Friday, December 17, 2010

Different Trading Partners And The Currency Option

Another reason why proposed mercantilist policies particularly based on the currency valve option are not likely to work: different trade partners by different states or regions.

This from the Wall Street Journal Blog, (bold emphasis mine)

But the dollar’s impact will not be equal on each state or region. That’s because, for instance, Texas ships more exports to Mexico while New York sends more exports to Canada. Understandably, then, the health of Texan exporters depends more on changes in the dollar-peso rate while New York exporters care more about the U.S.-Canadian exchange.

To gauge the regional impact of exchange rates, the Federal Reserve Bank of Dallas has developed a real trade-weighted value of the dollar index for each state.

Foreign-exchange markets tend to focus on the dollar’s value versus the euro or yen.
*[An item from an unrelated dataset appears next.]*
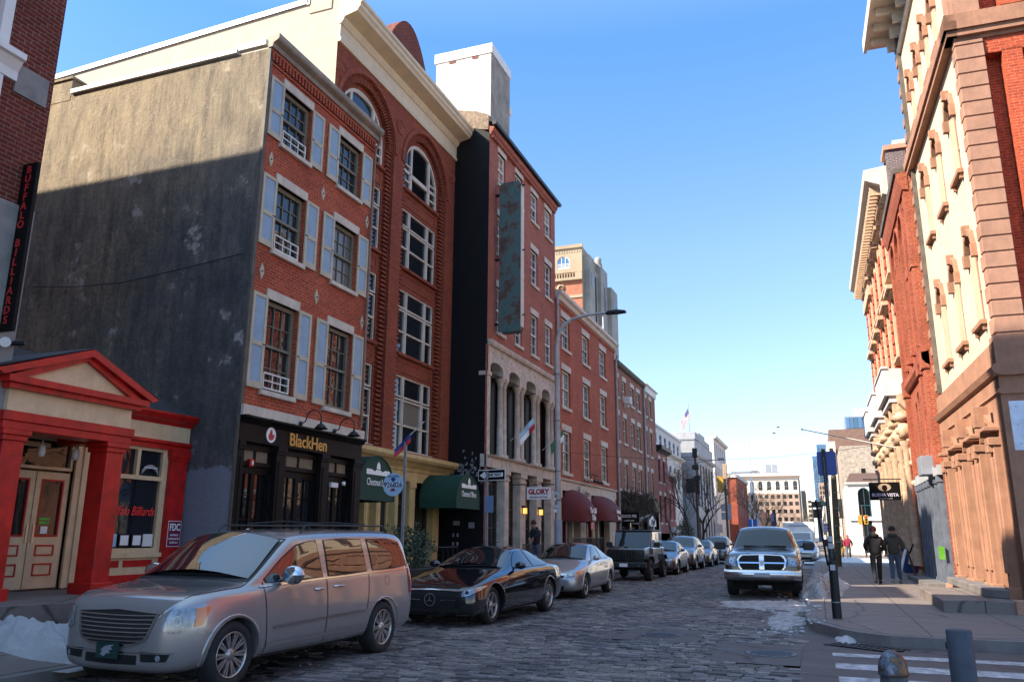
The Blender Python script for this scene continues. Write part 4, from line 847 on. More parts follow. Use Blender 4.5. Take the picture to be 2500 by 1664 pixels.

But for state exporters, the exchange rates in emerging nations and our NAFTA partners Canada and Mexico are probably more important.

“National exchange rate indexes do not always reflect individual state experiences,” the report says. “States at times face sharply different effective exchange-rate shifts, often provoked by economic or financial crises.”

This should not even be limited to the state or region level.

Competitiveness can be analytically regressed to independent enterprises where each firms operates on distinct cost structures, have different fields or areas of specialization and of the idiosyncratic competitive advantages, [even if they come from the same industry and operate in the same territory].

Where exchange rates could have diverse effects from the micro level from the different location of trading partners, the transmission mechanism of proposed exchange rate policies are likely to be ambiguous.

The other way to say this is that one size fits all exchange rate option is a political gamble undertaken by technocrats with society’s equity at stake.